Sariputta or Kaccāna? A preliminary study of two early Buddhist philosophies of mind and meditation

Alexander Wynne


In a recent edition of this journal (Vol. 11, November 2016), Anālayo has argued against the theory of two early Buddhist paths to liberation, and called on those who disagree to ‘engage seriously with the criticism that has been voiced, rather than ignoring it’ (Anālayo 2016: 41). Although we disagree with Anālayo’s critique of the ‘two path’ thesis, a response to it will have to wait for another occasion. In the present article, we will instead approach the subject of doctrinal difference in early Buddhism from a different, and potentially transformative, perspective. We will argue that the discrepancy between calm and insight is of secondary importance. What preceded this ‘schism’ in thought and practice is far more important: the gradual obscuration, by a non-Buddhist intrusion into the early Saṅgha, of an original philosophy of mind and meditation. 

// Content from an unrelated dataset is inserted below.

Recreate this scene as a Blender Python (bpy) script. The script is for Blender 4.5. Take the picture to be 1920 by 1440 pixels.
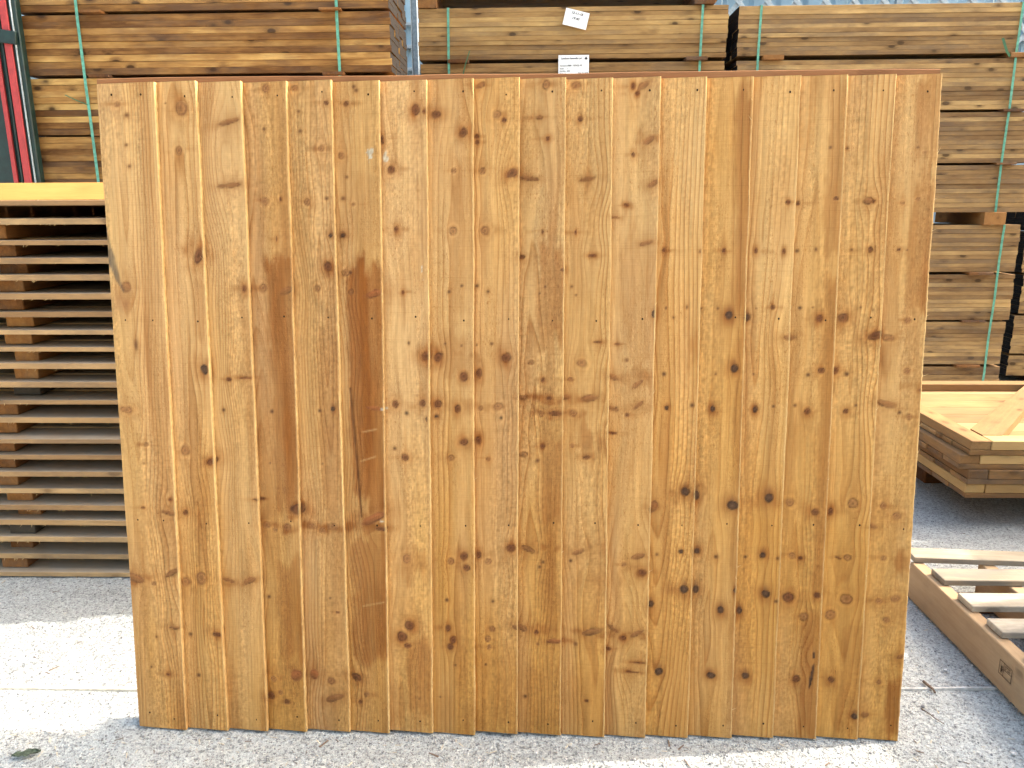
import bpy, math, random
import numpy as np
from mathutils import Matrix, Vector

# ------------------------------------------------------------------ scene, camera, light
scene = bpy.context.scene
for o in list(bpy.data.objects):
    bpy.data.objects.remove(o)
COL = scene.collection
R = math.radians
rnd = random.Random(11)

cam_data = bpy.data.cameras.new('camera')
cam = bpy.data.objects.new('camera', cam_data)
COL.objects.link(cam)
cam_data.sensor_width = 36.0
cam_data.lens = 27.035
cam_data.clip_start = 0.05
cam_data.clip_end = 600
cam.matrix_world = (Matrix.Translation((0, 0, 1.2424)) @ Matrix.Rotation(0.0301, 4, 'Z')
                    @ Matrix.Rotation(math.pi / 2 - 0.23265, 4, 'X') @ Matrix.Rotation(-0.0057, 4, 'Z'))
scene.camera = cam

SUN_EL, SUN_AZ = R(40.0), R(11.5)          # azimuth measured from +X towards +Y
sun_dir = Vector((math.cos(SUN_EL) * math.cos(SUN_AZ), math.cos(SUN_EL) * math.sin(SUN_AZ), math.sin(SUN_EL)))
world = bpy.data.worlds.new('World')
scene.world = world
world.use_nodes = True
wn = world.node_tree.nodes
bg = wn.get('Background')
sky = wn.new('ShaderNodeTexSky')
sky.sky_type = 'NISHITA'
sky.sun_disc = False
sky.sun_elevation = SUN_EL
sky.sun_rotation = math.pi / 2 - SUN_AZ
sky.air_density = 1.7
sky.dust_density = 8.0
sky.ozone_density = 1.0
world.node_tree.links.new(sky.outputs[0], bg.inputs[0])
bg.inputs[1].default_value = 0.15

sl = bpy.data.lights.new('sun', 'SUN')
sl.energy = 2.0
sl.angle = R(0.55)
sl.color = (1.0, 0.93, 0.82)
sun = bpy.data.objects.new('sun', sl)
COL.objects.link(sun)
sun.rotation_euler = sun_dir.to_track_quat('Z', 'Y').to_euler()

scene.view_settings.view_transform = 'Standard'
scene.view_settings.look = 'None'
scene.view_settings.exposure = 2.1
scene.view_settings.gamma = 1.0
scene.render.engine = 'CYCLES'
scene.cycles.use_denoising = True
scene.cycles.max_bounces = 5
scene.cycles.diffuse_bounces = 3
scene.cycles.use_adaptive_sampling = True
scene.cycles.adaptive_threshold = 0.02

# ------------------------------------------------------------------ helpers
def tag(o, label=None, cat=None, group=None, kind=None):
    if label: o['label'] = label
    if cat: o['category'] = cat
    if group: o['group'] = group
    if kind: o['kind'] = kind
    return o

def empty(name, loc=(0, 0, 0), rot=(0, 0, 0)):
    o = bpy.data.objects.new(name, None)
    o.empty_display_size = 0.1
    COL.objects.link(o)
    o.location = loc
    o.rotation_euler = rot
    return o

def link(name, mesh, parent=None, loc=(0, 0, 0), rot=(0, 0, 0), mat=None):
    if mat is not None and not mesh.materials:
        mesh.materials.append(mat)
    o = bpy.data.objects.new(name, mesh)
    COL.objects.link(o)
    if parent is not None:
        o.parent = parent
    o.location = loc
    o.rotation_euler = rot
    return o

def mesh_from(name, v, f, mat=None, smooth=False):
    m = bpy.data.meshes.new(name)
    m.from_pydata([tuple(map(float, p)) for p in v], [], [tuple(int(i) for i in q) for q in f])
    m.update()
    if smooth:
        m.polygons.foreach_set('use_smooth', [True] * len(m.polygons))
    if mat is not None:
        m.materials.append(mat)
    return m

def mesh_grid(name, V, F):
    """numpy vertices (n,3) and quads (m,4)."""
    m = bpy.data.meshes.new(name)
    m.vertices.add(len(V))
    m.vertices.foreach_set('co', V.astype(np.float32).ravel())
    m.loops.add(F.size)
    m.loops.foreach_set('vertex_index', F.astype(np.int32).ravel())
    m.polygons.add(len(F))
    m.polygons.foreach_set('loop_start', np.arange(0, F.size, 4, dtype=np.int32))
    m.update(calc_edges=True)
    return m

_box = {}
def box_mesh(sx, sy, sz, mat, b=0.0015):
    """box centred on the origin with chamfered edges; alike boxes share one mesh."""
    key = (round(sx, 3), round(sy, 3), round(sz, 4), mat.name, b)
    if key in _box:
        return _box[key]
    hx, hy, hz = sx / 2, sy / 2, sz / 2
    b = min(b, hx * .4, hy * .4, hz * .4)
    v, idx = [], {}
    for X in (-1, 1):
        for Y in (-1, 1):
            for Z in (-1, 1):
                for k in range(3):
                    p = [X * hx, Y * hy, Z * hz]
                    for j in range(3):
                        if j != k:
                            p[j] -= (X, Y, Z)[j] * b
                    idx[(X, Y, Z, k)] = len(v)
                    v.append(p)
    f = []
    for k in range(3):
        a, c = [j for j in range(3) if j != k]
        for s in (-1, 1):
            q = []
            for (i, j) in ((-1, -1), (1, -1), (1, 1), (-1, 1)):
                t = [0, 0, 0]; t[k] = s; t[a] = i; t[c] = j
                q.append(idx[(t[0], t[1], t[2], k)])
            f.append(q)
        for i in (-1, 1):
            for j in (-1, 1):
                q = []
                for (s, kk) in ((-1, a), (1, a), (1, c), (-1, c)):
                    t = [0, 0, 0]; t[k] = s; t[a] = i; t[c] = j
                    q.append(idx[(t[0], t[1], t[2], kk)])
                f.append(q)
    for X in (-1, 1):
        for Y in (-1, 1):
            for Z in (-1, 1):
                f.append([idx[(X, Y, Z, 0)], idx[(X, Y, Z, 1)], idx[(X, Y, Z, 2)]])
    # orient outwards
    out = []
    V = np.array(v)
    for q in f:
        c = V[q].mean(0)
        nrm = np.cross(V[q[1]] - V[q[0]], V[q[2]] - V[q[0]])
        out.append(q if nrm @ c > 0 else q[::-1])
    m = mesh_from('timber', v, out, mat)
    _box[key] = m
    return m

def box(name, lo, hi, mat, parent=None, b=0.0015, rot=(0, 0, 0)):
    s = [hi[i] - lo[i] for i in range(3)]
    c = [(hi[i] + lo[i]) / 2 for i in range(3)]
    return link(name, box_mesh(*s, mat, b), parent, c, rot)

# numpy value noise ---------------------------------------------------------
def _hash(i, j, seed):
    h = (i.astype(np.int64) * 374761393 + j.astype(np.int64) * 668265263 + seed * 974634217) & 0x7fffffff
    h = ((h ^ (h >> 13)) * 1274126177) & 0x7fffffff
    h = (h ^ (h >> 16)) & 0xffff
    return h / 65535.0

def vn(x, y, seed=0):
    x = np.asarray(x, float); y = np.asarray(y, float)
    xi, yi = np.floor(x), np.floor(y)
    fx, fy = x - xi, y - yi
    fx = fx * fx * (3 - 2 * fx); fy = fy * fy * (3 - 2 * fy)
    a = _hash(xi, yi, seed); b = _hash(xi + 1, yi, seed)
    c = _hash(xi, yi + 1, seed); d = _hash(xi + 1, yi + 1, seed)
    return (a * (1 - fx) + b * fx) * (1 - fy) + (c * (1 - fx) + d * fx) * fy

def fbm(x, y, seed=0, oct=4):
    s, a, t = 0, 1.0, 0
    for k in range(oct):
        s = s + a * vn(x * 2 ** k, y * 2 ** k, seed + 17 * k)
        t += a; a *= .5
    return s / t

def sstep(a, b, x):
    t = np.clip((x - a) / (b - a), 0, 1)
    return t * t * (3 - 2 * t)

# ------------------------------------------------------------------ materials
class NT:
    def __init__(self, name, rough=.7, spec=.3):
        self.m = bpy.data.materials.new(name)
        self.m.use_nodes = True
        self.t = self.m.node_tree
        self.b = self.t.nodes['Principled BSDF']
        self.b.inputs['Roughness'].default_value = rough
        self.b.inputs['Specular IOR Level'].default_value = spec
    def n(self, typ, **kw):
        nd = self.t.nodes.new('ShaderNode' + typ)
        for k, v in kw.items():
            setattr(nd, k, v)
        return nd
    def l(self, a, b):
        self.t.links.new(a, b)
    def val(self, sock, x):
        if hasattr(x, 'is_output'):
            self.l(x, sock)
        else:
            sock.default_value = x
    def math(self, op, a, b=0.0, c=None, clamp=False):
        nd = self.n('Math', operation=op, use_clamp=clamp)
        self.val(nd.inputs[0], a); self.val(nd.inputs[1], b)
        if c is not None: self.val(nd.inputs[2], c)
        return nd.outputs[0]
    def vmul(self, v, s):
        nd = self.n('VectorMath', operation='MULTIPLY')
        self.l(v, nd.inputs[0]); nd.inputs[1].default_value = s
        return nd.outputs[0]
    def vadd(self, v, s):
        nd = self.n('VectorMath', operation='ADD')
        self.l(v, nd.inputs[0]); self.val(nd.inputs[1], s)
        return nd.outputs[0]
    def noise(self, v, scale, detail=3, rough=.55, dist=0.0):
        nd = self.n('TexNoise')
        if v is not None: self.l(v, nd.inputs['Vector'])
        nd.inputs['Scale'].default_value = scale
        nd.inputs['Detail'].default_value = detail
        nd.inputs['Roughness'].default_value = rough
        nd.inputs['Distortion'].default_value = dist
        return nd.outputs['Fac']
    def rng(self, x, a, b, c=0.0, d=1.0, smooth=True):
        nd = self.n('MapRange')
        if smooth: nd.interpolation_type = 'SMOOTHSTEP'
        self.val(nd.inputs[0], x)
        nd.inputs[1].default_value = a; nd.inputs[2].default_value = b
        nd.inputs[3].default_value = c; nd.inputs[4].default_value = d
        return nd.outputs[0]
    def mix(self, f, a, b, blend='MIX'):
        nd = self.n('Mix', data_type='RGBA', blend_type=blend)
        self.val(nd.inputs[0], f)
        for s, x in ((nd.inputs[6], a), (nd.inputs[7], b)):
            if hasattr(x, 'is_output'): self.l(x, s)
            else: s.default_value = (*x, 1)
        return nd.outputs[2]
    def ramp(self, f, stops):
        nd = self.n('ValToRGB')
        e = nd.color_ramp.elements
        while len(e) < len(stops): e.new(0.5)
        for k, (p, c) in enumerate(stops):
            e[k].position = p; e[k].color = (*c, 1)
        self.val(nd.inputs[0], f)
        return nd.outputs[0]
    def bump(self, h, strength=.3, dist=.002):
        nd = self.n('Bump')
        nd.inputs['Strength'].default_value = strength
        nd.inputs['Distance'].default_value = dist
        self.l(h, nd.inputs['Height'])
        self.l(nd.outputs[0], self.b.inputs['Normal'])
    def color(self, c):
        self.val(self.b.inputs['Base Color'], c if hasattr(c, 'is_output') else (*c, 1))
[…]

With regard to canonical discourses of early Buddhism, our position is thus that the situation is far more complicated than has hitherto been realised. There is certainly a real and important distinction between calm and insight; but we will argue that all calm-insight soteriologies are philosophically similar, since they are based on the same model of mind, derived from the early Upaniṣads, which was not found in the earliest phase of Buddhist activity. This leads us to conclude that the apparent ubiquity of calm and insight in early Buddhist discourses is an illusion; it is an impression created by a very small number of teachings repeated again and again in the canonical Suttas (both in Pali and in parallel collections).